* **Set problem**:
Where a line below holds the string "finishes", copy that line.

(Scene modeling code data)
^^^^

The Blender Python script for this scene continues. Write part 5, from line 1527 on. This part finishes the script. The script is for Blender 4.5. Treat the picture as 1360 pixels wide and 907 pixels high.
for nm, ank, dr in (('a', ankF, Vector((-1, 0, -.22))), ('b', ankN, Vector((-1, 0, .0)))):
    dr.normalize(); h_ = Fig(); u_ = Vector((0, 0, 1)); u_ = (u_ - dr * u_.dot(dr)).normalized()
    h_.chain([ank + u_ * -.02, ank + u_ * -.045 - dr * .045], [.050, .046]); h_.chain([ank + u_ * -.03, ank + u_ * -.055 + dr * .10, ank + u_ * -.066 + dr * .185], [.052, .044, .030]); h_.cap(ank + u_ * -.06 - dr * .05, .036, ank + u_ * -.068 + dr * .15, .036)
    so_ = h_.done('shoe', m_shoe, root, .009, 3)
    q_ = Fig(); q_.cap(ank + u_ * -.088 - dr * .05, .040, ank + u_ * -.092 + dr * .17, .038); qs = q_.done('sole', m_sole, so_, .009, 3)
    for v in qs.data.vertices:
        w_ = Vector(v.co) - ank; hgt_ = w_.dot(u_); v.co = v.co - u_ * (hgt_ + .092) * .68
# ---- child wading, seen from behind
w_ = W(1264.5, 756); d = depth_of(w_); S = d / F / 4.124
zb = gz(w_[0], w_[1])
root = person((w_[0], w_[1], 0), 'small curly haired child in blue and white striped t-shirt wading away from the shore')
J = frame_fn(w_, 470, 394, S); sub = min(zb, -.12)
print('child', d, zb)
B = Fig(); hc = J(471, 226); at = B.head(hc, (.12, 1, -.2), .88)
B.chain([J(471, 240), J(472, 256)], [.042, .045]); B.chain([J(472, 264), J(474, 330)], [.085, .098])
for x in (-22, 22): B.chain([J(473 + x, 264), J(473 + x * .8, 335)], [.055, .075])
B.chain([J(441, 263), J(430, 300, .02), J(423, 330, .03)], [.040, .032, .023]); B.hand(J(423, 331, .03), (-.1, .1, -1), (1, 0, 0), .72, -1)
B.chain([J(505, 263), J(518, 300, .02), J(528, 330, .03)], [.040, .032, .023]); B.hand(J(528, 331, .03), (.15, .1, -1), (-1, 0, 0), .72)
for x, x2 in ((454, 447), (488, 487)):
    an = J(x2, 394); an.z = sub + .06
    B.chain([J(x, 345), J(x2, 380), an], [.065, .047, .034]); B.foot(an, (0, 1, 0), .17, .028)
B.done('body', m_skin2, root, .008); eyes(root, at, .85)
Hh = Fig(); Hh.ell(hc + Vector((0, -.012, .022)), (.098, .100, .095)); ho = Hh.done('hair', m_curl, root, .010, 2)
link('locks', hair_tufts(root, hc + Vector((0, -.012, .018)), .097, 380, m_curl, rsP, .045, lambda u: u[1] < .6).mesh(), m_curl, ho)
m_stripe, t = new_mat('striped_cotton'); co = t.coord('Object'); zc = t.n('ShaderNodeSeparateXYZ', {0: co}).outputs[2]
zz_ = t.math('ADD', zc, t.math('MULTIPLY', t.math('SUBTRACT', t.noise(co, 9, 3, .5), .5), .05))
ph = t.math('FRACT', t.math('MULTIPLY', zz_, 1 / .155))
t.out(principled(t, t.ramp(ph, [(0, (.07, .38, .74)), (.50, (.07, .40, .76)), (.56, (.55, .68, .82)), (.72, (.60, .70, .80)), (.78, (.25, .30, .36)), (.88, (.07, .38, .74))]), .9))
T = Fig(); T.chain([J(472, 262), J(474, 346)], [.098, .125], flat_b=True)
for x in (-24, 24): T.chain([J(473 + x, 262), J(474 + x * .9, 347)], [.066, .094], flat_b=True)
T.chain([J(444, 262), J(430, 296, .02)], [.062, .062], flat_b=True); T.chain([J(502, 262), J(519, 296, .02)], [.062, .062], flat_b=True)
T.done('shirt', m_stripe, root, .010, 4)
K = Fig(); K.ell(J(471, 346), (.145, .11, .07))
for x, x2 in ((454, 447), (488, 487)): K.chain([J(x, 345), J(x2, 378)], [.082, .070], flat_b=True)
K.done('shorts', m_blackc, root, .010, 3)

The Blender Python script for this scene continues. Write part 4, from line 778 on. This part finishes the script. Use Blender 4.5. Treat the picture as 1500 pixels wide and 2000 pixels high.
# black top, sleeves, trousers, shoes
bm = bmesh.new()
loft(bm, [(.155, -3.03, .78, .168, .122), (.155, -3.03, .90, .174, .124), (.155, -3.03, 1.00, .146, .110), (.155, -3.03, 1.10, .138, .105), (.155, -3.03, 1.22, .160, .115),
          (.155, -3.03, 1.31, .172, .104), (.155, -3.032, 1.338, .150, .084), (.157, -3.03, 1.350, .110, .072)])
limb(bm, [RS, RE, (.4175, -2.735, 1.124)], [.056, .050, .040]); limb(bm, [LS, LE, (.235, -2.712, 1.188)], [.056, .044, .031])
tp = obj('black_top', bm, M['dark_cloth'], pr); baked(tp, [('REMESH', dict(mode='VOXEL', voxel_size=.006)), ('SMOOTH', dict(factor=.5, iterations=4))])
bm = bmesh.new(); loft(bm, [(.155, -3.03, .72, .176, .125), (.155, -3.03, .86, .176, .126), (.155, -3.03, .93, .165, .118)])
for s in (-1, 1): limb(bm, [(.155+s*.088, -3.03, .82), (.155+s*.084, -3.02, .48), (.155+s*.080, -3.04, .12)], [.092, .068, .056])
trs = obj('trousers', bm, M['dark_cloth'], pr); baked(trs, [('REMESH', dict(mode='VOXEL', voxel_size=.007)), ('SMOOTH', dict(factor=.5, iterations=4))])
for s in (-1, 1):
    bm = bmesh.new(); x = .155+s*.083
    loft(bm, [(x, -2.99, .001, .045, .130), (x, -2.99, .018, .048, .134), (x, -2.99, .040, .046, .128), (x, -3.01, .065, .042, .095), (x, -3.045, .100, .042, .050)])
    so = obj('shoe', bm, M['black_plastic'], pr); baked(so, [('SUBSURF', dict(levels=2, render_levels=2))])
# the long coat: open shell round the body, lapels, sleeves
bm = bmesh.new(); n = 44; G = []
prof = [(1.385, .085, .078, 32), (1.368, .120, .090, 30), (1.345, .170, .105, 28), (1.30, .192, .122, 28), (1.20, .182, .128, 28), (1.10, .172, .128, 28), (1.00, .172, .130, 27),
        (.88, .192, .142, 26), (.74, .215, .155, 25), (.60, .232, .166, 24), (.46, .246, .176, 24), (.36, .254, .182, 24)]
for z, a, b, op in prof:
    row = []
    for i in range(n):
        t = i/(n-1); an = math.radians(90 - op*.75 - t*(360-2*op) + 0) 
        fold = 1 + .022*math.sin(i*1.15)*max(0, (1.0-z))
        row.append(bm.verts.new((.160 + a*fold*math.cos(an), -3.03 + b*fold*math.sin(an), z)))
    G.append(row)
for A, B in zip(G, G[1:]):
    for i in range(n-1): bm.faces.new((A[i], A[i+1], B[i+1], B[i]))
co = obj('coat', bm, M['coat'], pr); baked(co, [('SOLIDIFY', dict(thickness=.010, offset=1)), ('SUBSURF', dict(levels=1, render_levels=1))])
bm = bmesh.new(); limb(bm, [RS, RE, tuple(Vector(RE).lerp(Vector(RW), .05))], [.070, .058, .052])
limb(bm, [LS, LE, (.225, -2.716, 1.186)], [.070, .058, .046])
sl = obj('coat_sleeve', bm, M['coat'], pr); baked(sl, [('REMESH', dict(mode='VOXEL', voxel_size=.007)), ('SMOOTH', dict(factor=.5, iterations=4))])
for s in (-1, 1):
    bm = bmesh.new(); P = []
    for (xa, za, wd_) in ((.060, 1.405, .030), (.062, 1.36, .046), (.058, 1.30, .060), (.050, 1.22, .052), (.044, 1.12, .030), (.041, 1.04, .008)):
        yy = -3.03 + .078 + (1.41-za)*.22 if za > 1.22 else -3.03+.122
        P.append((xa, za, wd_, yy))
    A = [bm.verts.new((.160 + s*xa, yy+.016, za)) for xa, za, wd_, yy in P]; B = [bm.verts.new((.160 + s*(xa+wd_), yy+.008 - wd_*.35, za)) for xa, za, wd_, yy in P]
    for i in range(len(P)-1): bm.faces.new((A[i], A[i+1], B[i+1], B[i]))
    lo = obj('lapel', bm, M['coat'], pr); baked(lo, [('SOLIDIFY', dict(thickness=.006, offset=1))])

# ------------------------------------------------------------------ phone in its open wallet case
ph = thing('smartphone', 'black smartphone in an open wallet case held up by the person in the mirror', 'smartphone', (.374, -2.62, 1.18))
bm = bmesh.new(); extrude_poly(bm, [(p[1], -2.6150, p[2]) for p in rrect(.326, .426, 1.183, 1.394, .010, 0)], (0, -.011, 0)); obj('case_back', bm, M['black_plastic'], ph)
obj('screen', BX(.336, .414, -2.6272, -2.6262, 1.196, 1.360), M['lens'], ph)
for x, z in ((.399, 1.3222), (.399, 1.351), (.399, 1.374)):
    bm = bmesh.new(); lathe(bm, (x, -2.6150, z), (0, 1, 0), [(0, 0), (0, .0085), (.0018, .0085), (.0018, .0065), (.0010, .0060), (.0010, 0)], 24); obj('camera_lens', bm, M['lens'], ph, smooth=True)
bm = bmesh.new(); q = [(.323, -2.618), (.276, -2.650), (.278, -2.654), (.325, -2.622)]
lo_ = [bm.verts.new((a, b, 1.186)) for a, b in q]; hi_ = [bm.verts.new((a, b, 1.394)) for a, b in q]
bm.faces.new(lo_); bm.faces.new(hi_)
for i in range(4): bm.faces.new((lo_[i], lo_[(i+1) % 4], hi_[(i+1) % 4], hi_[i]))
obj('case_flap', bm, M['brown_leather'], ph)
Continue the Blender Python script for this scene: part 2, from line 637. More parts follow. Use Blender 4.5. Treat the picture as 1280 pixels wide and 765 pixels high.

^^^^

* **Answer for the task**:
The Blender Python script for this scene continues. Write part 5, from line 1527 on. This part finishes the script. The script is for Blender 4.5. Treat the picture as 1360 pixels wide and 907 pixels high.
The Blender Python script for this scene continues. Write part 4, from line 778 on. This part finishes the script. Use Blender 4.5. Treat the picture as 1500 pixels wide and 2000 pixels high.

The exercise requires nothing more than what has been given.